Opinión

Mi abuela

Cuando era pequeña, no entendía la obsesión de mi abuela Blanca por aprovecharlo todo. Era incapaz de tirar ni un solo objeto averiado sin luchar previamente por arreglarlo. Se rompía el asa de una olla e improvisaba otra con unos cables de acero y un poco de cinta aislante. Daba la vuelta al cuello de las camisas cuando empezaba a desgastarse. Remendaba las medias, reparaba una y mil veces los zapatos rotos.
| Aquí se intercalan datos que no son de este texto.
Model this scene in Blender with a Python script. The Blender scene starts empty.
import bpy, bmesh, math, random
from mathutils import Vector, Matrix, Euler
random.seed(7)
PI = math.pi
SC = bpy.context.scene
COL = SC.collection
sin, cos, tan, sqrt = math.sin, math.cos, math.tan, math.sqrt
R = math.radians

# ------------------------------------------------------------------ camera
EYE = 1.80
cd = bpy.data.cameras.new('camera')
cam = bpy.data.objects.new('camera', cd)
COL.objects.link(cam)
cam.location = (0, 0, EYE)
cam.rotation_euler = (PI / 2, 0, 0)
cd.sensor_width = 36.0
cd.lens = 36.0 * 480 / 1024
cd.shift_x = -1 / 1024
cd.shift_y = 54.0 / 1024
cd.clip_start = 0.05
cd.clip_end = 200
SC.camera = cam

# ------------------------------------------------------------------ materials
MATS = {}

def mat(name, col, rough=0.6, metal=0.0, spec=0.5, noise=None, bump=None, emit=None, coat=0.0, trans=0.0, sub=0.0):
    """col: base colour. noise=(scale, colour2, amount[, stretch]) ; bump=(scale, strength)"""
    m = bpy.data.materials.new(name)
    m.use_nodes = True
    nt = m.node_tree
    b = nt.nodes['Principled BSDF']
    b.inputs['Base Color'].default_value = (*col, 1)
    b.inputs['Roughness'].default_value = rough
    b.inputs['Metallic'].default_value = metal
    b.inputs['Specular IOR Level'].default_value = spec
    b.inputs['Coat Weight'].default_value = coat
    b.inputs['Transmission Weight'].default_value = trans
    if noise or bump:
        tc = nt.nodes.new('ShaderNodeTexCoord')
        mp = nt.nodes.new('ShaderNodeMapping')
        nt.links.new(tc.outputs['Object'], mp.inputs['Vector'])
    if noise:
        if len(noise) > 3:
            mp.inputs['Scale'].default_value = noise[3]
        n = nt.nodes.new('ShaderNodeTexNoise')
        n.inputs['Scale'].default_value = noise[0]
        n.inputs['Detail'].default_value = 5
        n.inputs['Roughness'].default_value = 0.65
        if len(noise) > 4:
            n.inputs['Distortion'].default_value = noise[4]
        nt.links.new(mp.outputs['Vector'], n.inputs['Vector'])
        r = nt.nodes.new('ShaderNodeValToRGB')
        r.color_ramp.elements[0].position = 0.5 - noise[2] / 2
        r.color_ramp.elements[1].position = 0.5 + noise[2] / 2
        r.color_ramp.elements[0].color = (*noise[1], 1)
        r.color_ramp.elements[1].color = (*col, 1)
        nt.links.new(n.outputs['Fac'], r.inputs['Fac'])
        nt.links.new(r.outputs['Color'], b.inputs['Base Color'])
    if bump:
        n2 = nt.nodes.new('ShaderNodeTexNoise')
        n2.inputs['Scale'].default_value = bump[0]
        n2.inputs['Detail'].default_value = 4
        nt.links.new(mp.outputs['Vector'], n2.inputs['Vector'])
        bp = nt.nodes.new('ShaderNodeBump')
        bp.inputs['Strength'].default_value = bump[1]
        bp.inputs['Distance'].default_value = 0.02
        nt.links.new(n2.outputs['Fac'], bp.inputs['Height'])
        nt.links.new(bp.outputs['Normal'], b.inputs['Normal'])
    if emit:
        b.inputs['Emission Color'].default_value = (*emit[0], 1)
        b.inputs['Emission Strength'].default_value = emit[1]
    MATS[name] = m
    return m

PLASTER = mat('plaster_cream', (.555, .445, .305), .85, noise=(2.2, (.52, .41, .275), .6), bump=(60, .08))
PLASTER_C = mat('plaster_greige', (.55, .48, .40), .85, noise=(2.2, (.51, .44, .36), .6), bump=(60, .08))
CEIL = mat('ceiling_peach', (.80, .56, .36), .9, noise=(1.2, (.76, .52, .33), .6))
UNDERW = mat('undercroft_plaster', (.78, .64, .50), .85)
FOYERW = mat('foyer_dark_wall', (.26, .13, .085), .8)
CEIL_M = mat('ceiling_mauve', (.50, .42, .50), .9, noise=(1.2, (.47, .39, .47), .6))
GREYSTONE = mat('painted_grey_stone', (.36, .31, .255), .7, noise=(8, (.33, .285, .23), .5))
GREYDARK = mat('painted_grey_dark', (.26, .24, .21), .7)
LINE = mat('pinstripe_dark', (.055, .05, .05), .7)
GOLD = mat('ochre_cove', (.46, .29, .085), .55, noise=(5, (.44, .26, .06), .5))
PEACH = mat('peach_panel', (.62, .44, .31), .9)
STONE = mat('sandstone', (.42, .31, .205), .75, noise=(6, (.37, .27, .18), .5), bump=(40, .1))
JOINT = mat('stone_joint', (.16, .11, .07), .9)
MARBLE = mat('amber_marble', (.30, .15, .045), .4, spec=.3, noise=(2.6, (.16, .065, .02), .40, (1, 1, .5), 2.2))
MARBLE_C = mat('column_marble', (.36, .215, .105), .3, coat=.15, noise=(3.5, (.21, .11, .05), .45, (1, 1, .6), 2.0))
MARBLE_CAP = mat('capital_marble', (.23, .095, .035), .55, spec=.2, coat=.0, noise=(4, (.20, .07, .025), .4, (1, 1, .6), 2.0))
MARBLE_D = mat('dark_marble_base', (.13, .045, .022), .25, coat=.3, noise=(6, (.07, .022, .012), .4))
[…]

Lo suyo no tenía nada que ver con la racanería: era una de las personas más espléndidas que he conocido. Pero había vivido la infancia en una familia pobre, y el escenario de su adolescencia y su juventud  habían sido la guerra y la posguerra, con su triste surtido de privaciones. Así que mi abuela se negaba tozudamente a desperdiciar ni una sola cosa, no digamos ya los alimentos. Hacía croquetas con los restos del pollo asado (las más ricas que he probado en mi vida), comía cocido tres días seguidos hasta que no quedaban más que los huesos, y tostaba el pan sobrante para rallarlo, guardarlo en un enorme tarro de cristal y usarlo para empanar filetes.

Recuerdo una vez que, sabionda, intenté explicarle que la luz que gastaba el horno hacía más rentable el pan rallado que se compraba en la tienda, pero ni me escuchó: para ella, que había vivido años de escasez, no tirar el pan no era una cuestión de economía, sino de principios. Si tiempo atrás había suspirado por una ración de pan más grande que la que marcaba la cartilla de racionamiento, su conciencia le impedía desperdiciar los regalos de la época de abundacia. Ahora que se habla de economía circular, de responsabilidad en el consumo y de aprovechamiento de los recursos, recuerdo a mi abuela afanándose para no tirar unos zapatos agujereados o sacando partido a las sobras de la cena, y pienso hasta qué punto ella —y tantas otras mujeres de su época— supieron anticiparse a los tiempos futuros desarrollando un respeto material por los dones que les habían sido negados.